Look below and pull out each line with the word "pixels".

Begin Data extract

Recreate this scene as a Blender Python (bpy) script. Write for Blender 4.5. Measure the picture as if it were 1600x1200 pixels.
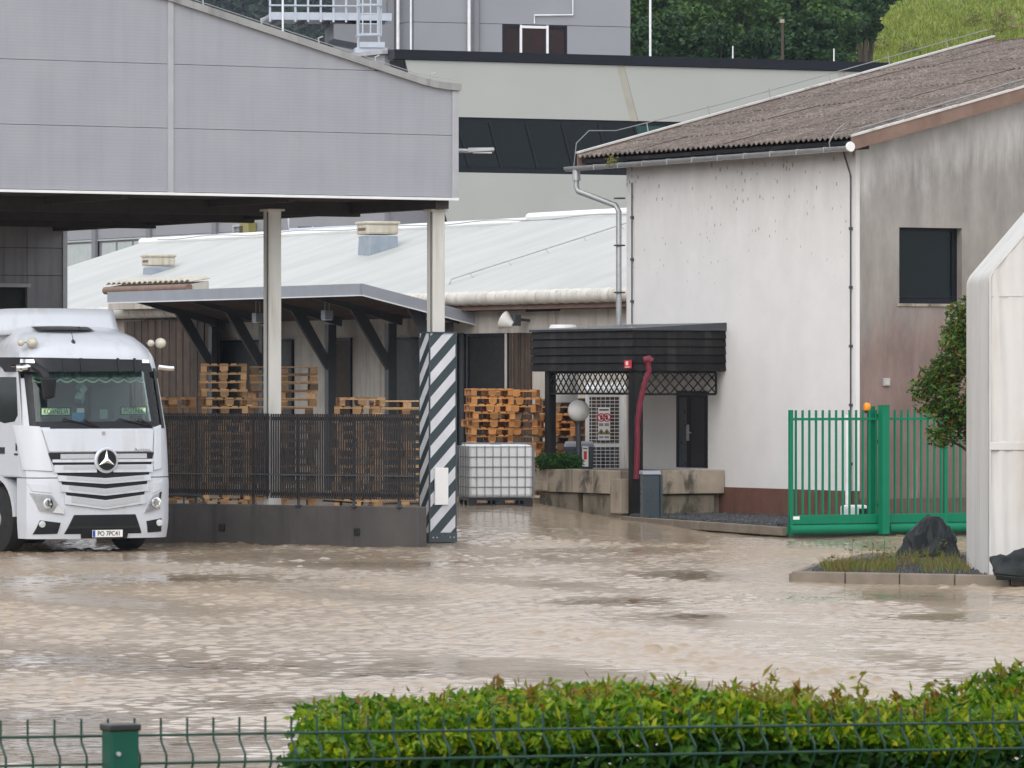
import bpy, math, random
import numpy as np
from mathutils import Vector, Matrix
R = math.radians
random.seed(7); rng = np.random.default_rng(11)
scene = bpy.context.scene
for o in list(bpy.data.objects): bpy.data.objects.remove(o)
C = scene.collection

# ------------------------------------------------------------------ camera, sky, sun, exposure
H = 2.65; F = 8500.0                      # eye height over the flooded road, focal length in photo pixels
cam_d = bpy.data.cameras.new('camera'); cam = bpy.data.objects.new('camera', cam_d); C.objects.link(cam)
cam.location = (0, 0, H); cam.rotation_euler = (R(90), 0, 0)
cam_d.sensor_width = 36; cam_d.lens = 36 * F / 1600; cam_d.clip_start = 0.5; cam_d.clip_end = 5000
cam_d.dof.use_dof = True; cam_d.dof.focus_distance = 88; cam_d.dof.aperture_fstop = 50
scene.camera = cam
world = bpy.data.worlds.new('World'); scene.world = world; world.use_nodes = True
wn = world.node_tree.nodes; wl = world.node_tree.links; wn.clear()
sky = wn.new('ShaderNodeTexSky'); sky.sky_type = 'NISHITA'; sky.sun_disc = False
SUN_EL, SUN_AZ = 38, 200                  # azimuth clockwise from +Y
sky.sun_elevation = R(SUN_EL); sky.sun_rotation = R(SUN_AZ); sky.air_density = 1.0; sky.dust_density = 6.0; sky.ozone_density = 1.0
hs = wn.new('ShaderNodeHueSaturation'); hs.inputs['Saturation'].default_value = 0.45
bg = wn.new('ShaderNodeBackground'); bg.inputs['Strength'].default_value = 0.14
wo = wn.new('ShaderNodeOutputWorld')
cl_ = wn.new('ShaderNodeMix'); cl_.data_type = 'RGBA'; cl_.inputs[0].default_value = .65; cl_.inputs[7].default_value = (11.2, 11.5, 12.0, 1)   # even cloud cover
wl.new(sky.outputs[0], hs.inputs['Color']); wl.new(hs.outputs[0], cl_.inputs[6]); wl.new(cl_.outputs[2], bg.inputs['Color']); wl.new(bg.outputs[0], wo.inputs['Surface'])
sun_d = bpy.data.lights.new('sun', 'SUN'); sun_d.energy = 0.7; sun_d.angle = R(50); sun_d.color = (1, 0.97, 0.93)
sun = bpy.data.objects.new('sun', sun_d); C.objects.link(sun)
sd = Vector((math.sin(R(SUN_AZ)) * math.cos(R(SUN_EL)), math.cos(R(SUN_AZ)) * math.cos(R(SUN_EL)), math.sin(R(SUN_EL))))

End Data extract

Complete answer:
Recreate this scene as a Blender Python (bpy) script. Write for Blender 4.5. Measure the picture as if it were 1600x1200 pixels.
H = 2.65; F = 8500.0                      # eye height over the flooded road, focal length in photo pixels